Abstract

To analyze the high energy heavy ion reactions performed at Lawrence Berkeley BEVALAC, Brookhaven AGS, and CERN SPS we present a dynamical model that is entirely Poincar\'e covariant. The description of strong interactions by Lorentz-scalar quasipotentials makes possible a relativistic extension of the cascade concept without losing its inherent simplicity. No field degrees of freedom appear explicitly, neither in elastic nucleon scattering nor in particle creation processes. Although various formalisms describe directly interacting relativistic particles with identical solutions for the two-particle case, they all suffer from different problems in many-particle systems. The basis of our approach is a Hamiltonian formulation for N pointlike nucleons, moving unconstrained in an 8N-dimensional phase space. One additional Lorentz scalar is introduced for an appropriate parametrization of all trajectories, defining also the connection to the proper times of the individual interacting nucleons.

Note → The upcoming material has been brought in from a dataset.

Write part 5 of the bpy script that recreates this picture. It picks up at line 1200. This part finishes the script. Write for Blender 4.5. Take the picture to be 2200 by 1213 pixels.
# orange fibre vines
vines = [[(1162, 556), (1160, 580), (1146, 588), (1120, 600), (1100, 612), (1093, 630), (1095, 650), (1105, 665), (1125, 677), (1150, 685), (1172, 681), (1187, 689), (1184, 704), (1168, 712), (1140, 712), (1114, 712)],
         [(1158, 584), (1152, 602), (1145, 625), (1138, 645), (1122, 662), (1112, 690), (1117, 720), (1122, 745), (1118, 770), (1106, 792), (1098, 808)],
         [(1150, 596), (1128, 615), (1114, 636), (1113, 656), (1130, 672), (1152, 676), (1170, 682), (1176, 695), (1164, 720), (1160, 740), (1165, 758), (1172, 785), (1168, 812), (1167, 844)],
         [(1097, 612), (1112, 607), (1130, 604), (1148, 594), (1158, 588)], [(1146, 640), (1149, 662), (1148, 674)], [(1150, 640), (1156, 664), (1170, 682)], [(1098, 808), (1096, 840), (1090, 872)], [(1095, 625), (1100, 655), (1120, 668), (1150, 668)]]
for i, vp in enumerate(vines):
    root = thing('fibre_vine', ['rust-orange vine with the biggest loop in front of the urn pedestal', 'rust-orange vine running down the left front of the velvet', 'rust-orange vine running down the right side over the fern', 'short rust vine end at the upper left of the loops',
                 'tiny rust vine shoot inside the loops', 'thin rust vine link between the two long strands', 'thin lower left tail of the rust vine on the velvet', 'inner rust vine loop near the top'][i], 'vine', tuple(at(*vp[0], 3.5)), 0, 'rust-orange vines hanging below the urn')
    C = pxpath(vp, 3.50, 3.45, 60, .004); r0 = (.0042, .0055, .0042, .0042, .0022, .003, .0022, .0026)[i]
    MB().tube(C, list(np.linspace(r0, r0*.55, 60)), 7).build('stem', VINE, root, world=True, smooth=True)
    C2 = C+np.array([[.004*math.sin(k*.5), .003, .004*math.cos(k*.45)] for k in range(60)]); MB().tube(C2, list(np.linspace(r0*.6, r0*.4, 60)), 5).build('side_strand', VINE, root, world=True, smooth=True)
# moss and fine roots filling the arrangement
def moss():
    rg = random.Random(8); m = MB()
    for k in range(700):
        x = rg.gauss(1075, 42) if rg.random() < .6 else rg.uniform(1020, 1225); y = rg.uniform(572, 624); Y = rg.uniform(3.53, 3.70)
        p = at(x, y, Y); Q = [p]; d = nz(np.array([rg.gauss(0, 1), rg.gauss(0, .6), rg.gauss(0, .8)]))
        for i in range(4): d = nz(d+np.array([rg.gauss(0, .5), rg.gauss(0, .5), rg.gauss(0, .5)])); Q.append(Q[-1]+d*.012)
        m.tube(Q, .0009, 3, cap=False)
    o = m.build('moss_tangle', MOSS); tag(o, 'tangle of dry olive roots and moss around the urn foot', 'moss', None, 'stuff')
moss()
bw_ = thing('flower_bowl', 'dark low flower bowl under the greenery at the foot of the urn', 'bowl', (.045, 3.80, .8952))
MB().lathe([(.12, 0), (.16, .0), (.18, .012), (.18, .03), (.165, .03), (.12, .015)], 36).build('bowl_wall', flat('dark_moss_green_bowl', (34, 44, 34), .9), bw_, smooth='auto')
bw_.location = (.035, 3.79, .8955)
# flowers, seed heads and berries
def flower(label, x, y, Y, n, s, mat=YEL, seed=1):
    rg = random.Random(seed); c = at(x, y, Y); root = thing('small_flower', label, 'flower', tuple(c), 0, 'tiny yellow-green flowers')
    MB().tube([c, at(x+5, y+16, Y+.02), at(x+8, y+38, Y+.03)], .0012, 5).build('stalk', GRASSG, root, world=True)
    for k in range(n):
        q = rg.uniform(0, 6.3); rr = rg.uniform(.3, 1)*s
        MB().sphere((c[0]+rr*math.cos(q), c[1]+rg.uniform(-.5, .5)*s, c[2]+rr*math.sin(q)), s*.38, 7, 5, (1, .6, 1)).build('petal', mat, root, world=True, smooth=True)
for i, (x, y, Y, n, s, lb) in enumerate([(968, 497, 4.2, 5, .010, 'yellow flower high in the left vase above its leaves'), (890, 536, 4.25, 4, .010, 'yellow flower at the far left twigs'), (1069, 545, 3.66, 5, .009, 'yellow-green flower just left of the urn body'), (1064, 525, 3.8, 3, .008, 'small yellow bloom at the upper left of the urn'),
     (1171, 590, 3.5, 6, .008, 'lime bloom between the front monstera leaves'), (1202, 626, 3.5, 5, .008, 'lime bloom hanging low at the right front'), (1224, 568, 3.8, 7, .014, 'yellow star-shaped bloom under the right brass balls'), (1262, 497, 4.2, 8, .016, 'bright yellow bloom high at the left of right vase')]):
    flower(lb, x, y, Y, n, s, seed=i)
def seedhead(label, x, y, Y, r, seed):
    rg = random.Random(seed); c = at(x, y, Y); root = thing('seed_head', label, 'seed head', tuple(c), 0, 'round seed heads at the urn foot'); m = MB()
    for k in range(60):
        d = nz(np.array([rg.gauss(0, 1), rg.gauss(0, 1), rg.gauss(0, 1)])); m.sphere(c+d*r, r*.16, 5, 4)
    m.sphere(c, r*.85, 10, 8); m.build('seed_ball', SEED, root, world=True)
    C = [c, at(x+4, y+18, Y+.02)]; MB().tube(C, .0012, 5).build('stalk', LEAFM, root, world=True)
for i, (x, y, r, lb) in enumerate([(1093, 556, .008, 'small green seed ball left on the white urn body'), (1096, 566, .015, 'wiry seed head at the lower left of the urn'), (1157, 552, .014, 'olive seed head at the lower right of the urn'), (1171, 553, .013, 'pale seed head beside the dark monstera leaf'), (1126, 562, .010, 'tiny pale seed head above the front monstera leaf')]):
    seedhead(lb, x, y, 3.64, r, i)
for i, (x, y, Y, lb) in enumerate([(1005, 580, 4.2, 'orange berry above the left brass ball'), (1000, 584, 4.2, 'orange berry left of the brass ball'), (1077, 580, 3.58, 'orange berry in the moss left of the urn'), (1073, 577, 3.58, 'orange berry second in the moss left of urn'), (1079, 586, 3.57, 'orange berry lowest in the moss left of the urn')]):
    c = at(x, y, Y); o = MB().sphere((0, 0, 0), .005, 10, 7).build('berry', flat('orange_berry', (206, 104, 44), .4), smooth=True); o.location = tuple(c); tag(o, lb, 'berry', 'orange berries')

The creation of particles, for which Hamiltonian dynamics does not provide a generic mechanism, is incorporated phenomenologically as a ``perturbative'' process. We describe heavy ion collisions as a sequence of two-particle reactions without any additional fit to experimental data. Pion yield and mass spectra of the heavy fragments agree reasonably well with BEVALAC results. We do not compare to experimental high energy data because the employed mechanism of particle production is certainly improper in that regime. However, the numerical results give an impression on how the reaction evolves.